With these roots, you can imagine how important it is to have parents, grandparents, aunts uncles and community members involved in shaping local school policy for schools to effectively meet the needs of local students.

But, parents don't always feel like they are able to or should get involved in their local school's policy - similar to the way some people do not vote. All too often, parents who are really concerned about their local schools don't do anything to improve them. Here are three common reasons why along with some further information which may help you decide you can get involved after all.

 You Don't Think You Have The Time

You are busy. After all, you are raising children. When people like you think about getting involved in policy, they picture themselves going to lots of meetings, attending speeches, and reading massive tomes of data reports.  

Most of the time, it isn't like that. For certain policy roles, like getting elected to the local school board, that's probably what it will be like.

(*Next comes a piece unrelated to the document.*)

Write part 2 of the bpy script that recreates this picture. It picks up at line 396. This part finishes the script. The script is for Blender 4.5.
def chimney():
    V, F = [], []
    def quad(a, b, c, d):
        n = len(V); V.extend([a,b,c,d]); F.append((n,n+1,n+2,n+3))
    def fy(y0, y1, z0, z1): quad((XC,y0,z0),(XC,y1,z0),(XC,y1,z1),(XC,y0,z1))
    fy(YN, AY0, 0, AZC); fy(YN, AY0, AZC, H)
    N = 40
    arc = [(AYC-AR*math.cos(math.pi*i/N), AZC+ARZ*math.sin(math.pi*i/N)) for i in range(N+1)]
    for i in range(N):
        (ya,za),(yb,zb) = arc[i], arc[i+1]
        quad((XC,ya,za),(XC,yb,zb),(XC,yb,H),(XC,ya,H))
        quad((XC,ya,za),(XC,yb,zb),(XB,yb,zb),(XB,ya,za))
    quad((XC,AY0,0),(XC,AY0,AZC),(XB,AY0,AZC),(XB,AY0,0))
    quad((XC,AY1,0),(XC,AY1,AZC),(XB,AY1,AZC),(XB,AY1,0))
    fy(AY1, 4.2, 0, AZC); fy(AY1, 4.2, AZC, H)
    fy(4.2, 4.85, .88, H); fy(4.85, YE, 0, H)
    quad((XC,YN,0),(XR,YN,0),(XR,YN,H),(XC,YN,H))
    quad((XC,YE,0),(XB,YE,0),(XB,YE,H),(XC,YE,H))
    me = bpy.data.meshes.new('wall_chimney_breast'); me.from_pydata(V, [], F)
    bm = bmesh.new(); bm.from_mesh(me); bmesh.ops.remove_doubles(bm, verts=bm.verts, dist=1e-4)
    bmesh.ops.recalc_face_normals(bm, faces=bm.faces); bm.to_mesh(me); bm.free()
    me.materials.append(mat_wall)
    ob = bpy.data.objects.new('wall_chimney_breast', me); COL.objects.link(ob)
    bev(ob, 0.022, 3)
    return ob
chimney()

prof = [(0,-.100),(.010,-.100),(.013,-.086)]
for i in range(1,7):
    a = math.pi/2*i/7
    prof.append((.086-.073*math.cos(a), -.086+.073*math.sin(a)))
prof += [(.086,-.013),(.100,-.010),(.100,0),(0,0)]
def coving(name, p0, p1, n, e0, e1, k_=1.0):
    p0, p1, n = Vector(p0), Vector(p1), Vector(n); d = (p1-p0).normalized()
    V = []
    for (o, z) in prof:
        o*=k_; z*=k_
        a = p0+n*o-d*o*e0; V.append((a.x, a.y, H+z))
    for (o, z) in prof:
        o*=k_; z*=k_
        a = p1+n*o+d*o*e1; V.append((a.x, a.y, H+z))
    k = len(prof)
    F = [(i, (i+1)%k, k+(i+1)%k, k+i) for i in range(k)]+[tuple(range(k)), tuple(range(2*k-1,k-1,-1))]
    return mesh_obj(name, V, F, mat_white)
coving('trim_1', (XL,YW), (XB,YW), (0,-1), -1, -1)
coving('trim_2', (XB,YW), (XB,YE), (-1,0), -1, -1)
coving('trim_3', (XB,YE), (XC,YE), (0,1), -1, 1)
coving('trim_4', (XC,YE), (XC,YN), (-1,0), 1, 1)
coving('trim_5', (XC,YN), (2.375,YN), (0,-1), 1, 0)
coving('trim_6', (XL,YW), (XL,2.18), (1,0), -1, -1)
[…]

If you become a school board member, you will learn about and vote on all sorts of school administration details.  

But you don't have to be an elected leader to make your voice heard. Leaders need input from community members. It is not only the school board who needs to hear from the community but any elected official who will be voting on issues important to the school. Keep reading for some quick tips on how you can make your voice heard.

You Don't Know About The Issues 

You can't do something if you don't know what to do, or even where to begin. You need to have some background with what questions and issues your local schools are facing so that you can form an opinion or idea of what your community should do.

Just knowing what the issues are is often the only missing piece for many school parents. School parents are the community members that see the homework, talk with teachers, and raise the children that are currently going to the schools. School parents have the perfect background to understand how school policy issues will affect their children and the school. 

Local news media often cover local schools and the issues they face, since schools are such an important part of any community.

Local school news rarely makes headline stories since it is hardly ever exciting, even though it is important. Go beyond headlines and look or listen for school media coverage. It only takes a few minutes of reading a week to get up to speed on the local school issues.

You can also find out more about issues affecting your local schools from your school's PTA or PTO. The National PTA website has a wealth of information on school policy issues that affect the whole nation.  Many state and local PTA's also have information tailored to their level. Not all PTO's have policy positions, but those that do often have materials that quickly explain what the local issues are.

You Don't Understand How To Make Your Voice Heard

Once you have an opinion, you need to know how to be heard.

Generally speaking, you can take their concerns and ideas to whichever group sets that policy or makes a particular decision. Often this information is included in the news media coverage of the schools, or in the policy information available through school policy groups.

If you have something you want to share about schools, you can make a difference by contacting whatever group will be making the decision related to your concern. This could be as simple as sending an email or making a phone call to your local school board members. Email and letters are also effective with state and federal representatives.

Not every school policy and rule are created strictly through policy groups.  Many schools today welcome parent input through a variety of parent committees. One option is school site council, which oversees the school budget and ways to improve student learning.  There may also be positions for parent representatives to be on a hiring committee for new school staff, or to help select new school curriculum.  Each school district is different and will offer different opportunities.